Modeling Language as a dependency between the latent space and data

When

3 to 4:30 p.m., Sept. 22, 2023

This coming Friday Sept 22 we welcome Dr. Gasper Begus from UC Berkeley who will be speaking on "Modeling language as a dependency between the latent space and data". This talk is in-person. Dr. Begus is available for meetings on Friday morning and afternoon before the colloquium. Slots are 30 minutes, and up to three people at a time can sign up for one slot. To sign up, please go to:

https://docs.google.com/spreadsheets/d/13vu0MyCUs3ftbUx8KP5K2ahoS1S143ImyiTLxkgLDvs/edit?usp=sharing

Date/Time: Friday Sept 22, 3:00 - 4:30
Location: Communications 311

Modeling language as a dependency between the latent space and data

There are many ways to model language -- with rules, exemplars, finite state automata, or Bayesian approaches.
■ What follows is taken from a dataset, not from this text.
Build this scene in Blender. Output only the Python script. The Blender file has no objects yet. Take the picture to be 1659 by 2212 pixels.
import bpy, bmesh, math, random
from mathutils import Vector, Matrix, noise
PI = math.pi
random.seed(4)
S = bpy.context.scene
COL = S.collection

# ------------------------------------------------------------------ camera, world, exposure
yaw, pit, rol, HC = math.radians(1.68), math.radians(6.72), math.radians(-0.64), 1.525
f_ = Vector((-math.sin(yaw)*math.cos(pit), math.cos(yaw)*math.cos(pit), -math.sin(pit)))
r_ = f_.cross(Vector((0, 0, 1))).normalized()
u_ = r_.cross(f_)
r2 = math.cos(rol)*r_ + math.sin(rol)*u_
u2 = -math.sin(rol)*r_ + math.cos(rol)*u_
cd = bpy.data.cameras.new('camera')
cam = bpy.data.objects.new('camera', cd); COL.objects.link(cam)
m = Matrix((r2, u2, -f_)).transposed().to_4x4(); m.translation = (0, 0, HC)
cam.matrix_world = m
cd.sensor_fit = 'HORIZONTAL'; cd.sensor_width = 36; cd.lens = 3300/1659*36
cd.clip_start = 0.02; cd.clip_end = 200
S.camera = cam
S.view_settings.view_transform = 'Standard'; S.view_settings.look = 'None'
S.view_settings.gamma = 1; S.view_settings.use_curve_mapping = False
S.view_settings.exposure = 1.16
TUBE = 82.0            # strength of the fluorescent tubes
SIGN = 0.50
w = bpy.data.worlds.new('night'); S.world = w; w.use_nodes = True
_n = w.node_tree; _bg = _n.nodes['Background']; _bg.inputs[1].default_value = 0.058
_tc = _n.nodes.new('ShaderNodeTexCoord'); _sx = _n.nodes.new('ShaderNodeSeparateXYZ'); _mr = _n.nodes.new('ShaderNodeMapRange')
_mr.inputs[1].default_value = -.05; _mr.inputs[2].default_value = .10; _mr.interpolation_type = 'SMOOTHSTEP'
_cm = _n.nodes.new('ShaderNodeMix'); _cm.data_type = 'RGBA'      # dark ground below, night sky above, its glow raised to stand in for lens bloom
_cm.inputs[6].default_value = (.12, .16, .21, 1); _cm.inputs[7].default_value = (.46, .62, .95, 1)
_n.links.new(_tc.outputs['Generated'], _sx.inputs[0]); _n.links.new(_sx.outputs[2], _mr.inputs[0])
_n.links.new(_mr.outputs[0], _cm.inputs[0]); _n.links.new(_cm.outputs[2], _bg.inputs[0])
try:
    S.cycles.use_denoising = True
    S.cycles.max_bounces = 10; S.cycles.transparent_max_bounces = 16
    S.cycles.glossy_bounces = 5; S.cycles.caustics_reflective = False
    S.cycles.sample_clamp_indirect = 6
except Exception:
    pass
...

In this talk, I propose a new way to model language in a fully unsupervised way from raw speech: as a dependency between latent space and generated data in generative AI models called Generative Adversarial Nets (GANs). I argue that such modeling has implications both for the understanding of language acquisition and for the understanding of how deep neural networks learn internal representations. I propose an extension of the GAN architecture (fiwGAN) in which meaningful linguistic properties emerge from two networks learning to exchange information. FiwGAN captures the perception-production loop of human speech and, unlike most other deep learning architectures, has traces of communicative intent. I further propose a technique to identify latent variables in deep convolutional networks that represent linguistically meaningful units in a causal, disentangled, and interpretable way. We can thus uncover symbolic-like representations at the phonetic, phonological, syntactic, and lexical semantic levels, analyze how learning biases in GANs match human learning biases in behavioral experiments, how speech processing in the brain compares to intermediate representations in deep neural networks, and what GANs’ innovative outputs can teach us about productivity in human language.